▶ **Supplied data**
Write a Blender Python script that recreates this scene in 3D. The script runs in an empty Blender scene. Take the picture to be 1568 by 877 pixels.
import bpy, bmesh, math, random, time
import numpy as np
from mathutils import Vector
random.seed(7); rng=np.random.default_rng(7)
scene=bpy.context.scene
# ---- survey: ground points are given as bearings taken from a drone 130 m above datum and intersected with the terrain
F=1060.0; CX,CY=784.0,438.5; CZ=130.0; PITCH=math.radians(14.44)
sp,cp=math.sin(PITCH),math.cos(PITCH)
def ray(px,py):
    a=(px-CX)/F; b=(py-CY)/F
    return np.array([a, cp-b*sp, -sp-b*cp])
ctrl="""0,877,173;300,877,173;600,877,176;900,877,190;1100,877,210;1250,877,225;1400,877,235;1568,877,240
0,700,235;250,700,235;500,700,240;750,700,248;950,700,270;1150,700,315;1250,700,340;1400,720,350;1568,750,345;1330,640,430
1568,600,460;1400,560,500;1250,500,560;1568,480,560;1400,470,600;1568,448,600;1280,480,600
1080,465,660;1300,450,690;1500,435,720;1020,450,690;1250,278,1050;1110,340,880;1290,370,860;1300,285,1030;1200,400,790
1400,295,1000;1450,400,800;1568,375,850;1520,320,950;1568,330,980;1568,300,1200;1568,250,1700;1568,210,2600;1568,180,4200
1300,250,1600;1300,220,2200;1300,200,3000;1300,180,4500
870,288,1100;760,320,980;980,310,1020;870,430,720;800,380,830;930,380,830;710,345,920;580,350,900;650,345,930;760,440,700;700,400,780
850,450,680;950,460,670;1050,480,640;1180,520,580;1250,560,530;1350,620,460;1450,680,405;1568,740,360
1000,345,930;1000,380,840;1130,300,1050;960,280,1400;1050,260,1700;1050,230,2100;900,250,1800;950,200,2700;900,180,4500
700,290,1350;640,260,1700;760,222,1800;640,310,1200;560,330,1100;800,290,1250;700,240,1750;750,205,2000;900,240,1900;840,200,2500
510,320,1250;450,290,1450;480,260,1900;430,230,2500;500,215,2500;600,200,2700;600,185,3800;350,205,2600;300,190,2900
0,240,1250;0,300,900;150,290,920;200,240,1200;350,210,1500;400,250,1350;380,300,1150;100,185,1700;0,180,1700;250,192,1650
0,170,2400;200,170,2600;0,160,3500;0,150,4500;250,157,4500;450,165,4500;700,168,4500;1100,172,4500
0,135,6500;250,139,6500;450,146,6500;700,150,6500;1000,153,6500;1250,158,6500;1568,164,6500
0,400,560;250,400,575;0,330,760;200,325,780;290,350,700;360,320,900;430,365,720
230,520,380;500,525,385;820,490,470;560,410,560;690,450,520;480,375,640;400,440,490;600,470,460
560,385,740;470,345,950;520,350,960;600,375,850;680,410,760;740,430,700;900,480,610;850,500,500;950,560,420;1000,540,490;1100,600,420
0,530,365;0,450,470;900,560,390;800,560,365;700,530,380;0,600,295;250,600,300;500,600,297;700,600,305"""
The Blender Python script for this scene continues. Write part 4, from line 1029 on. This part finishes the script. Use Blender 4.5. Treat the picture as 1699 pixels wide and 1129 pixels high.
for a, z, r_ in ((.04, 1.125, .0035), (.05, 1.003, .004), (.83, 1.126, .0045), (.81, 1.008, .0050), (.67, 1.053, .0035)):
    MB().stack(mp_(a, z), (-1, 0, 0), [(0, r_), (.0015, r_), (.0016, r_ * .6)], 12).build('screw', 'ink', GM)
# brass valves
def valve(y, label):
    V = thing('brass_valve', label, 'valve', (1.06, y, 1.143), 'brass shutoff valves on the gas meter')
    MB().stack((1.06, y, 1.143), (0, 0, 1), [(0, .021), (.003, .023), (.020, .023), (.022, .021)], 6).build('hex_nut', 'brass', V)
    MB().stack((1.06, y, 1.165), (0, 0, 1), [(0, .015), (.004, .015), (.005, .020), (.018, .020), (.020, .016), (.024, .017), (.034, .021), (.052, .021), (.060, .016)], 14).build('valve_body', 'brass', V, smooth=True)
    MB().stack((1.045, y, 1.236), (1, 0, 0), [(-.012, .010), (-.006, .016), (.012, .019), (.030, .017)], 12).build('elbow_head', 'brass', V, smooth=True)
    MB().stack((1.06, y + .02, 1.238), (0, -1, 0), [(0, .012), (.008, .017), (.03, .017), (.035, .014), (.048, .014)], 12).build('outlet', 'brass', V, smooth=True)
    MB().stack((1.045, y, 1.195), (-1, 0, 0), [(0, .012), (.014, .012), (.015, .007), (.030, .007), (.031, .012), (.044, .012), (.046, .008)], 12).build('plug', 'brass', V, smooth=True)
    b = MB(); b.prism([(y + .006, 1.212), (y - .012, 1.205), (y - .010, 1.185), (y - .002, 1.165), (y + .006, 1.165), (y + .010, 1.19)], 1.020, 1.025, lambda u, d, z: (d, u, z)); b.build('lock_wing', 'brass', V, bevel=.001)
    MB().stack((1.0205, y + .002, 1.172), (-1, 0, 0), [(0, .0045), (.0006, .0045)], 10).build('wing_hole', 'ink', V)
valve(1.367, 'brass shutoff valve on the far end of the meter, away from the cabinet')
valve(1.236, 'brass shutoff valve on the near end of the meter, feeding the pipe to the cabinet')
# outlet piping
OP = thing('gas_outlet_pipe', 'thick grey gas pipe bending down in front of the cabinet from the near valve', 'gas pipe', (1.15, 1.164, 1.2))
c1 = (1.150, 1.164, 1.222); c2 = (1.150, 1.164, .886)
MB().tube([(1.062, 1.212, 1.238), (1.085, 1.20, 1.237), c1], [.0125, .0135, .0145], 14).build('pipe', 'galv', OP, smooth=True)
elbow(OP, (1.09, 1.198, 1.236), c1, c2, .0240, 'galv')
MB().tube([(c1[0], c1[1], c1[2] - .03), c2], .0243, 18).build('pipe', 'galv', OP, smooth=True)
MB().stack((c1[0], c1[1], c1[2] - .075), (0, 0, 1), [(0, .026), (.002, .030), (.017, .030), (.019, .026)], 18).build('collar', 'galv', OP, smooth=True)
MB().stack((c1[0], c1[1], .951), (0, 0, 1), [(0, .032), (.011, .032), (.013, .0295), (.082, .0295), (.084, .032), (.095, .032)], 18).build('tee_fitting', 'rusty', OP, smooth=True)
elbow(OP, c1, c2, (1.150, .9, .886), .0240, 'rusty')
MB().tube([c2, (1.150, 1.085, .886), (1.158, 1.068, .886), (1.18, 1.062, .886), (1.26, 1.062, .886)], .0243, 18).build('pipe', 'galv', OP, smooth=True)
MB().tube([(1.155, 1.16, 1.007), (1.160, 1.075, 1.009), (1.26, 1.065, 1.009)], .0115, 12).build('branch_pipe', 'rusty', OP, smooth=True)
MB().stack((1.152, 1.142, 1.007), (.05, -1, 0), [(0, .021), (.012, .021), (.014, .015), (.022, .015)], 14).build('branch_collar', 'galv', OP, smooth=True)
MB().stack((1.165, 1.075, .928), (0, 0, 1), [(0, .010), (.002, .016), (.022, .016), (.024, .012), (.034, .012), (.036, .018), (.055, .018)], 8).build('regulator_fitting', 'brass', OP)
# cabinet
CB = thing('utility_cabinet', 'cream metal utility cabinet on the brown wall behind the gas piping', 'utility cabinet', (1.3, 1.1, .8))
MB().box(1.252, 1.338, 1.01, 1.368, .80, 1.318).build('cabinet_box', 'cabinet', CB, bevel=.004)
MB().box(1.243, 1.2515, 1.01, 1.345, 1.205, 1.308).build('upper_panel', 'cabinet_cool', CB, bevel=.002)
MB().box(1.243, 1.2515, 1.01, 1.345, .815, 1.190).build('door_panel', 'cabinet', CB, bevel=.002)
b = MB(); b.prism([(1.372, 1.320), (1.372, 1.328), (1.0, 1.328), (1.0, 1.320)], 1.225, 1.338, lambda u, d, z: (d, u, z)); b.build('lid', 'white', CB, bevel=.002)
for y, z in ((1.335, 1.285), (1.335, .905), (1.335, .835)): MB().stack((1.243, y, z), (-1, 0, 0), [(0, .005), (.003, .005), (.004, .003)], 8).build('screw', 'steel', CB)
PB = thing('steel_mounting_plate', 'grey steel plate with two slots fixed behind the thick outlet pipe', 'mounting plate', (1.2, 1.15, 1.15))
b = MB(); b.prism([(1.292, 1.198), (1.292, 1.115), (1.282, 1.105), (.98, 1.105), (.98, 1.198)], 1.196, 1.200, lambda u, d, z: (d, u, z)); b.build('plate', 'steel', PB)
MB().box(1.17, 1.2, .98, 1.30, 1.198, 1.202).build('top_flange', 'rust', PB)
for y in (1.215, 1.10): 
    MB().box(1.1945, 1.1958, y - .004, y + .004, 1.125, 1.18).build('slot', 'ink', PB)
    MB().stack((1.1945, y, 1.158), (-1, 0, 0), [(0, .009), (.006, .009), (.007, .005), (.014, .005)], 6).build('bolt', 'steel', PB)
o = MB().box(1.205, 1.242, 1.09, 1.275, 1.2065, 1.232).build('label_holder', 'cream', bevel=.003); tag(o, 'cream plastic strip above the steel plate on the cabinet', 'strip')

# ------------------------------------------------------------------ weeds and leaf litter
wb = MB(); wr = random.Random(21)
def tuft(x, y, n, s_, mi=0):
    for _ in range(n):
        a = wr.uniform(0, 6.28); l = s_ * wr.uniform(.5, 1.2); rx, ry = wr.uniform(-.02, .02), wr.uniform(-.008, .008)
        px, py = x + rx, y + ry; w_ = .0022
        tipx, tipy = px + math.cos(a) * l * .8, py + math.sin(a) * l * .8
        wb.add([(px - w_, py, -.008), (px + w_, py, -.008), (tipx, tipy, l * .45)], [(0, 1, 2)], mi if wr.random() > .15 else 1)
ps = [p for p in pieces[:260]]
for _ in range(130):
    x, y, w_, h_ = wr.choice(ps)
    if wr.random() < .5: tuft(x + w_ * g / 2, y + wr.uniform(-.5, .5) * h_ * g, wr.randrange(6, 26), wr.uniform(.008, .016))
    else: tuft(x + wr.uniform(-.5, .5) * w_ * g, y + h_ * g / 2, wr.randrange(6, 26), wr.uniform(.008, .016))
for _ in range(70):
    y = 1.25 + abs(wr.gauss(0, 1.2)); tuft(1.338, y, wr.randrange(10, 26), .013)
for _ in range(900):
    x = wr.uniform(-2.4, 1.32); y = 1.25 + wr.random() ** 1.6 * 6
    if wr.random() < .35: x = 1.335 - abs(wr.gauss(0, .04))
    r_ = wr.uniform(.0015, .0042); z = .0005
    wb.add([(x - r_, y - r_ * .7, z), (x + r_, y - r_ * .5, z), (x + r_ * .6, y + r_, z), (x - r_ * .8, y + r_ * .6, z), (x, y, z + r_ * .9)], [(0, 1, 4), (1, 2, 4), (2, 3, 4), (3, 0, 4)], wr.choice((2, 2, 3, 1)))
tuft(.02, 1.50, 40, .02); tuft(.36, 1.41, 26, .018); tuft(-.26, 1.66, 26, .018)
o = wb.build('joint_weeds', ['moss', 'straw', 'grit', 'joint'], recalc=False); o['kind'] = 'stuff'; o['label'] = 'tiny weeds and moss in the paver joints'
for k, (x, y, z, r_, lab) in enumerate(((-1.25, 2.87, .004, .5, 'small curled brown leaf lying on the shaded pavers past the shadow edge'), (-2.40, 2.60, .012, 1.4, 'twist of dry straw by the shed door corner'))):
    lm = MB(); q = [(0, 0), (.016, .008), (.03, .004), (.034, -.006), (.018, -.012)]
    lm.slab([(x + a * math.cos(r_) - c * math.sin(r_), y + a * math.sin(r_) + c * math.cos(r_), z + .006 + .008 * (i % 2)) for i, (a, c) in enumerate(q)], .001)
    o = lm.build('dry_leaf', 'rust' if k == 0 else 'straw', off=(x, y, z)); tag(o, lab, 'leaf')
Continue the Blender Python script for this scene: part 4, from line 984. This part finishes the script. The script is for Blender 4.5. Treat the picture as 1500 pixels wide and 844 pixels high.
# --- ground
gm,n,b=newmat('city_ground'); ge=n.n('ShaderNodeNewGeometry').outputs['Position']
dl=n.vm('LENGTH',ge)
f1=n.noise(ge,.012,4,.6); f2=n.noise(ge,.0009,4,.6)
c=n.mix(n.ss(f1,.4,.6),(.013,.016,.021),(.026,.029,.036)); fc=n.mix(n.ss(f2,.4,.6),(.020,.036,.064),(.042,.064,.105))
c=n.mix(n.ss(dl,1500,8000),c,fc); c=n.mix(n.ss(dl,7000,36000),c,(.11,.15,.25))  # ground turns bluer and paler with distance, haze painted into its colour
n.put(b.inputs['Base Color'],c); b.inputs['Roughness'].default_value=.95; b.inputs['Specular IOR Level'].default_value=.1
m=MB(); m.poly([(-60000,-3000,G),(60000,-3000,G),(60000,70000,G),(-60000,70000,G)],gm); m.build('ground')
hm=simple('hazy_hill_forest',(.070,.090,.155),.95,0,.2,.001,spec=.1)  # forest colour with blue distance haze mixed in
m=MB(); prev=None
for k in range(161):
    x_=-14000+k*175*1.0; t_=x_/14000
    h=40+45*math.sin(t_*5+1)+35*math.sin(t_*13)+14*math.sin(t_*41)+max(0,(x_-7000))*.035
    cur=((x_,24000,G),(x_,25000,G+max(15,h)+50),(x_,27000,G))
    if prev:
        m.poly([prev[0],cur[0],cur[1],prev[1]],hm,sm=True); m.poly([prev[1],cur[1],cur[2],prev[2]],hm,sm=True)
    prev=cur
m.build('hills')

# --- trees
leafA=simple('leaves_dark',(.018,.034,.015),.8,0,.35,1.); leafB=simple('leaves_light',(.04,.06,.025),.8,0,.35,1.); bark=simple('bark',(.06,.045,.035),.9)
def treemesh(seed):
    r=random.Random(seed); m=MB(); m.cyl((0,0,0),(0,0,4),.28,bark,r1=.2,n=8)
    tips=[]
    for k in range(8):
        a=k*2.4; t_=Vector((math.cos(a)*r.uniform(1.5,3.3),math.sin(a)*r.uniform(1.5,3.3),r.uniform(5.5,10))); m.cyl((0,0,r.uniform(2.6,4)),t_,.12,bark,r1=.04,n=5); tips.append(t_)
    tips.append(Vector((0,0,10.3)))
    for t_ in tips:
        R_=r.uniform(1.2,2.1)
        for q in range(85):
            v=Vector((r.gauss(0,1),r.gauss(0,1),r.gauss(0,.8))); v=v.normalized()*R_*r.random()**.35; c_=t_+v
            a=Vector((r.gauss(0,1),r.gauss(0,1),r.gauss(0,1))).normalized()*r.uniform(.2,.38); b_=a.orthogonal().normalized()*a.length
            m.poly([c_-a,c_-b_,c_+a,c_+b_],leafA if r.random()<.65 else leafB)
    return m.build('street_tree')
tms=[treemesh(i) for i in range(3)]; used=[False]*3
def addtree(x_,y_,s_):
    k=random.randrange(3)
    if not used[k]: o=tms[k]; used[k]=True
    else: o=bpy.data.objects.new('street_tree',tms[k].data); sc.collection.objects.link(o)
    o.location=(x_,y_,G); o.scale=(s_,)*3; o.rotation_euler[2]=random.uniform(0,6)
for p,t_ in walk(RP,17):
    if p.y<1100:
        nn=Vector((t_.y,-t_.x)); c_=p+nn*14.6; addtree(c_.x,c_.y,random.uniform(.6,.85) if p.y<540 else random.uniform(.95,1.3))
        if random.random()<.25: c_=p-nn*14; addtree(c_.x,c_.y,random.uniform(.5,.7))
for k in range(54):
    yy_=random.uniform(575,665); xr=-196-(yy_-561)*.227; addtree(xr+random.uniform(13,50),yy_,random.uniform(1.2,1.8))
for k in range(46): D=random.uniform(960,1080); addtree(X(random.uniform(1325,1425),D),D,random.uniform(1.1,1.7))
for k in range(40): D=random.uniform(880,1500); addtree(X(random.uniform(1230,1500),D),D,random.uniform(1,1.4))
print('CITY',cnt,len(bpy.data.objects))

▶ **What you have to do**
Return nothing but the lines running from the line with "Continue the Blender" through the line with "f1=n.noise(ge,.012,4,.6); f2=n.noise(ge,.0009,4,.6)", exactly as they appear.

▶ **Answer to this problem**
Continue the Blender Python script for this scene: part 4, from line 984. This part finishes the script. The script is for Blender 4.5. Treat the picture as 1500 pixels wide and 844 pixels high.
# --- ground
gm,n,b=newmat('city_ground'); ge=n.n('ShaderNodeNewGeometry').outputs['Position']
dl=n.vm('LENGTH',ge)
f1=n.noise(ge,.012,4,.6); f2=n.noise(ge,.0009,4,.6)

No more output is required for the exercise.